**Problem description**
Could you repeat the records below exactly, leaving out any pictures?

**Supplied records**

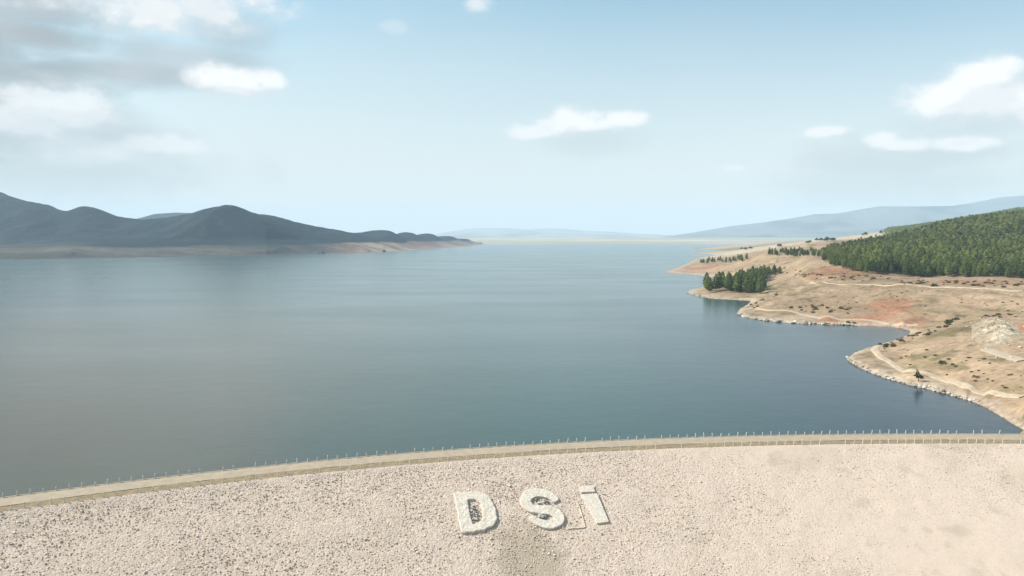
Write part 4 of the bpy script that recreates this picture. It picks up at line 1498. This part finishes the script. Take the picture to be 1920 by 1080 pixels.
mesh_np('rock_mass', np.stack([Xo, Yo, Zo], -1).reshape(-1, 3) - c0, grid_faces(ng, ng), M_ROCK, False, cr_.reshape(-1, 3), parent=ro)
tt = rng.random((70, 2)) * 2 - 1
Pb = np.stack([c0[0] + tt[:, 0] * ax[0] * 1.1 + tt[:, 1] * ay[0] * 1.1, c0[1] + tt[:, 0] * ax[1] * 1.1 + tt[:, 1] * ay[1] * 1.1], -1)
Pb = np.concatenate([Pb, (RL.h(Pb[:, 0], Pb[:, 1]) + .2)[:, None]], -1) - c0
v, f, c = rocks_np(Pb, .3 + .7 * rng.random(70) ** 2, np.tile((0.46, .40, .32), (70, 1)))
mesh_np('rock_debris', v, f, M_ROCK, False, c, parent=ro)['kind'] = 'stuff'

# dark block at the waterline of the left spit
q = LL.drop(720, 472.5)
if q is not None:
    o = bpy.data.objects.new('shore_rock', ROCKM[2].copy())
    o.data.materials.clear(); o.data.materials.append(mat_plain('dark wet rock', (0.08, .075, .07), .8))
    COL.objects.link(o)
    o.location = (q[0], q[1], 2.0)
    o.scale = (6, 5, 9)
    tag(o, 'dark upright rock alone at the waterline of the pink left spit', 'rock')

# ------------------------------------------------------------------ haze
R, zb, zt = 20000.0, -47.0, 760.0
v = [(x, y, z) for z in (zb, zt) for x, y in ((-R, -R), (R, -R), (R, R), (-R, R))]
f = [(3, 2, 1, 0), (4, 5, 6, 7), (0, 1, 5, 4), (1, 2, 6, 5), (2, 3, 7, 6), (3, 0, 4, 7)]
m = bpy.data.materials.new('haze air')
m.use_nodes = True
m.node_tree.nodes.clear()
t = NT(m.node_tree)
pv = t.n('ShaderNodeVolumePrincipled')
pv.inputs['Color'].default_value = (0.60, 0.81, 1.0, 1)
pv.inputs['Density'].default_value = 0.000068
pv.inputs['Anisotropy'].default_value = 0.0
mo = t.n('ShaderNodeOutputMaterial')
t.link(pv.outputs[0], mo.inputs['Volume'])
try:
    m.cycles.homogeneous_volume = True
except Exception:
    pass
tag(mesh_np('haze', v, np.array(f), m, False), kind='stuff')
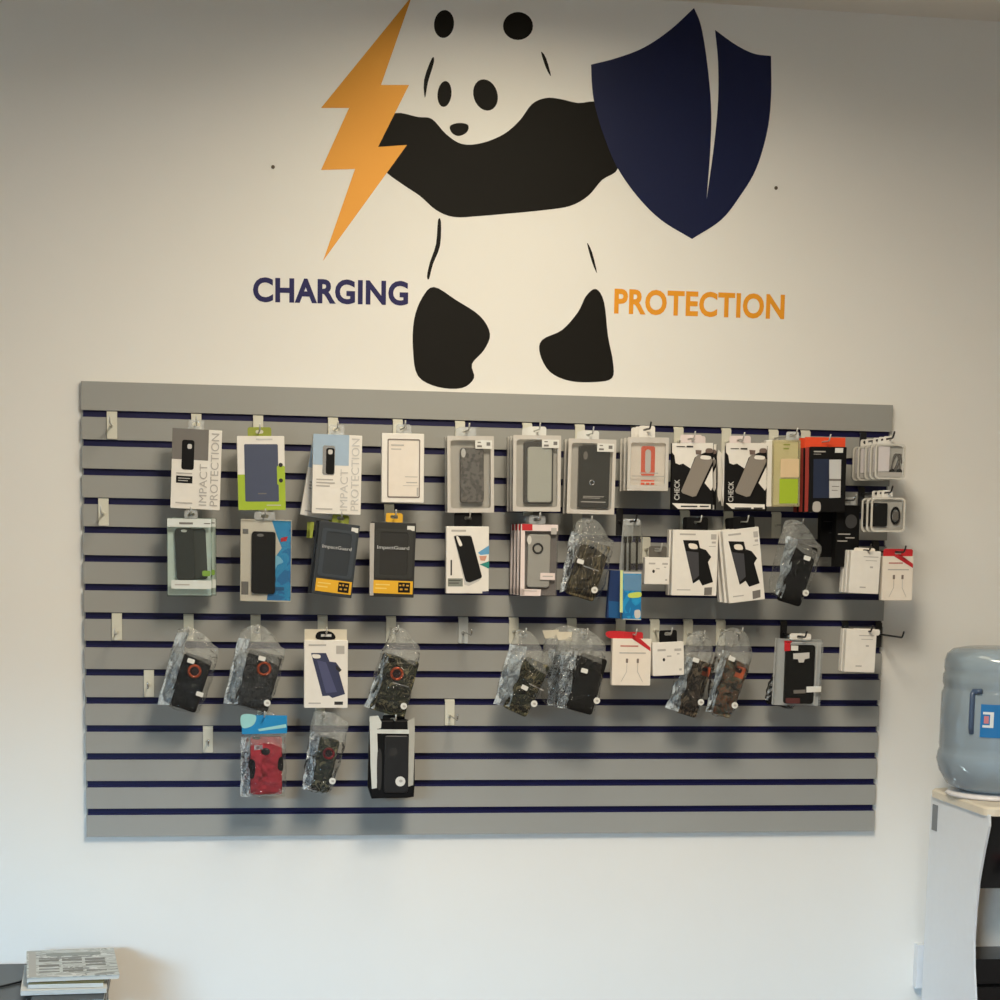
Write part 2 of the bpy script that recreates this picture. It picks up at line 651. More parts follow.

**Answer to this exercise**
Write part 4 of the bpy script that recreates this picture. It picks up at line 1498. This part finishes the script. Take the picture to be 1920 by 1080 pixels.
mesh_np('rock_mass', np.stack([Xo, Yo, Zo], -1).reshape(-1, 3) - c0, grid_faces(ng, ng), M_ROCK, False, cr_.reshape(-1, 3), parent=ro)
tt = rng.random((70, 2)) * 2 - 1
Pb = np.stack([c0[0] + tt[:, 0] * ax[0] * 1.1 + tt[:, 1] * ay[0] * 1.1, c0[1] + tt[:, 0] * ax[1] * 1.1 + tt[:, 1] * ay[1] * 1.1], -1)
Pb = np.concatenate([Pb, (RL.h(Pb[:, 0], Pb[:, 1]) + .2)[:, None]], -1) - c0
v, f, c = rocks_np(Pb, .3 + .7 * rng.random(70) ** 2, np.tile((0.46, .40, .32), (70, 1)))
mesh_np('rock_debris', v, f, M_ROCK, False, c, parent=ro)['kind'] = 'stuff'

# dark block at the waterline of the left spit
q = LL.drop(720, 472.5)
if q is not None:
    o = bpy.data.objects.new('shore_rock', ROCKM[2].copy())
    o.data.materials.clear(); o.data.materials.append(mat_plain('dark wet rock', (0.08, .075, .07), .8))
    COL.objects.link(o)
    o.location = (q[0], q[1], 2.0)
    o.scale = (6, 5, 9)
    tag(o, 'dark upright rock alone at the waterline of the pink left spit', 'rock')

# ------------------------------------------------------------------ haze
R, zb, zt = 20000.0, -47.0, 760.0
v = [(x, y, z) for z in (zb, zt) for x, y in ((-R, -R), (R, -R), (R, R), (-R, R))]
f = [(3, 2, 1, 0), (4, 5, 6, 7), (0, 1, 5, 4), (1, 2, 6, 5), (2, 3, 7, 6), (3, 0, 4, 7)]
m = bpy.data.materials.new('haze air')
m.use_nodes = True
m.node_tree.nodes.clear()
t = NT(m.node_tree)
pv = t.n('ShaderNodeVolumePrincipled')
pv.inputs['Color'].default_value = (0.60, 0.81, 1.0, 1)
pv.inputs['Density'].default_value = 0.000068
pv.inputs['Anisotropy'].default_value = 0.0
mo = t.n('ShaderNodeOutputMaterial')
t.link(pv.outputs[0], mo.inputs['Volume'])
try:
    m.cycles.homogeneous_volume = True
except Exception:
    pass
tag(mesh_np('haze', v, np.array(f), m, False), kind='stuff')
Write part 2 of the bpy script that recreates this picture. It picks up at line 651. More parts follow.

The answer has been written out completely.